**TASK DETAILS**
Leave the pictures out and retype the lines from the beginning through the line with "SC.camera = cam", both ends included.

START DATA PROVIDED

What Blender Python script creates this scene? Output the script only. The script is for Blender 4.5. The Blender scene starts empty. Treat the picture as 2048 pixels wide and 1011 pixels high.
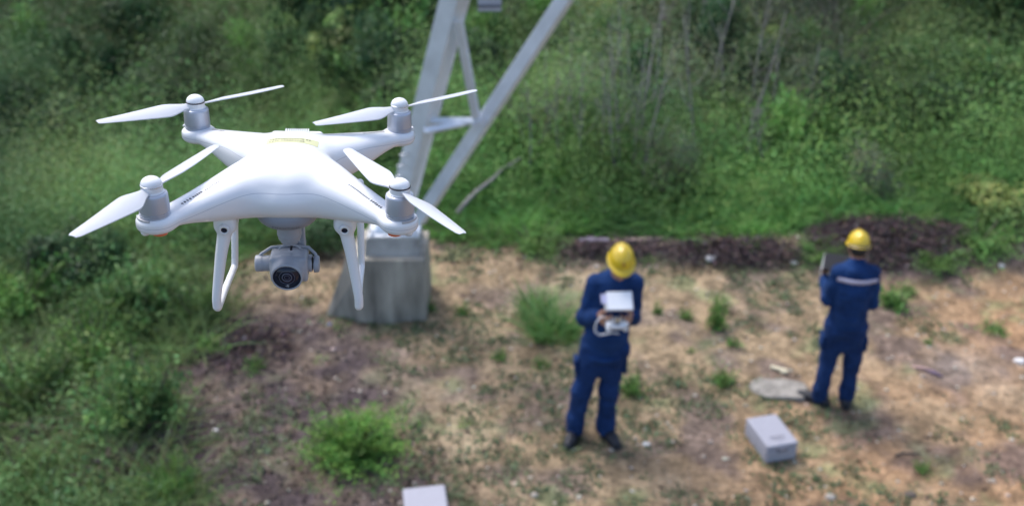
import bpy, math, random
import numpy as np
from mathutils import Vector, Matrix, Euler
R = math.radians
SC = bpy.context.scene
COL = SC.collection

# ---------------------------------------------------------------- camera, sky, sun, exposure
CAM_Z = 5.0
PITCH = R(28.0)
FPX = 2000.0
cam_d = bpy.data.cameras.new('camera')
cam_d.sensor_width = 36.0
cam_d.lens = FPX / 2048 * 36.0
cam_d.clip_start = 0.05
cam_d.clip_end = 900
cam_d.dof.use_dof = True
cam_d.dof.focus_distance = 1.09
cam_d.dof.aperture_fstop = 5.4
cam = bpy.data.objects.new('camera', cam_d)
cam.location = (0, 0, CAM_Z)
cam.rotation_euler = (R(90) - PITCH, 0, 0)
COL.objects.link(cam)
SC.camera = cam

SUN_EL, SUN_AZ = R(58), R(-40)      # azimuth measured from +Y towards +X
w = bpy.data.worlds.new('World')
SC.world = w
w.use_nodes = True
nt = w.node_tree
bg = nt.nodes['Background']
sky = nt.nodes.new('ShaderNodeTexSky')
sky.sky_type = 'NISHITA'
sky.sun_disc = False
sky.sun_elevation = SUN_EL
sky.sun_rotation = SUN_AZ
sky.air_density = 1.0
sky.dust_density = 3.0
sky.ozone_density = 1.2
nt.links.new(sky.outputs[0], bg.inputs[0])
bg.inputs[1].default_value = 0.15
sl = bpy.data.lights.new('sun', 'SUN')
sl.energy = 1.3
sl.angle = R(20)
sl.color = (1.0, 0.985, 0.965)
so = bpy.data.objects.new('sun', sl)
sd = Vector((math.sin(SUN_AZ) * math.cos(SUN_EL), math.cos(SUN_AZ) * math.cos(SUN_EL), math.sin(SUN_EL)))
so.rotation_euler = sd.to_track_quat('Z', 'Y').to_euler()
so.location = (0, 0, 30)
COL.objects.link(so)
SC.view_settings.view_transform = 'Standard'
SC.view_settings.look = 'None'
SC.view_settings.gamma = 1
SC.view_settings.exposure = 0.88
SC.view_settings.use_curve_mapping = False
SC.cycles.use_denoising = True
SC.cycles.max_bounces = 6
SC.cycles.transparent_max_bounces = 6

rng = np.random.default_rng(11)
random.seed(5)

# ---------------------------------------------------------------- helpers: scene bookkeeping
def props(o, label=None, cat=None, group=None, kind=None):
    if label: o['label'] = label
    if cat: o['category'] = cat
    if group: o['group'] = group
    if kind: o['kind'] = kind
    return o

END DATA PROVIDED

**PROBLEM SOLUTION**
What Blender Python script creates this scene? Output the script only. The script is for Blender 4.5. The Blender scene starts empty. Treat the picture as 2048 pixels wide and 1011 pixels high.
import bpy, math, random
import numpy as np
from mathutils import Vector, Matrix, Euler
R = math.radians
SC = bpy.context.scene
COL = SC.collection

# ---------------------------------------------------------------- camera, sky, sun, exposure
CAM_Z = 5.0
PITCH = R(28.0)
FPX = 2000.0
cam_d = bpy.data.cameras.new('camera')
cam_d.sensor_width = 36.0
cam_d.lens = FPX / 2048 * 36.0
cam_d.clip_start = 0.05
cam_d.clip_end = 900
cam_d.dof.use_dof = True
cam_d.dof.focus_distance = 1.09
cam_d.dof.aperture_fstop = 5.4
cam = bpy.data.objects.new('camera', cam_d)
cam.location = (0, 0, CAM_Z)
cam.rotation_euler = (R(90) - PITCH, 0, 0)
COL.objects.link(cam)
SC.camera = cam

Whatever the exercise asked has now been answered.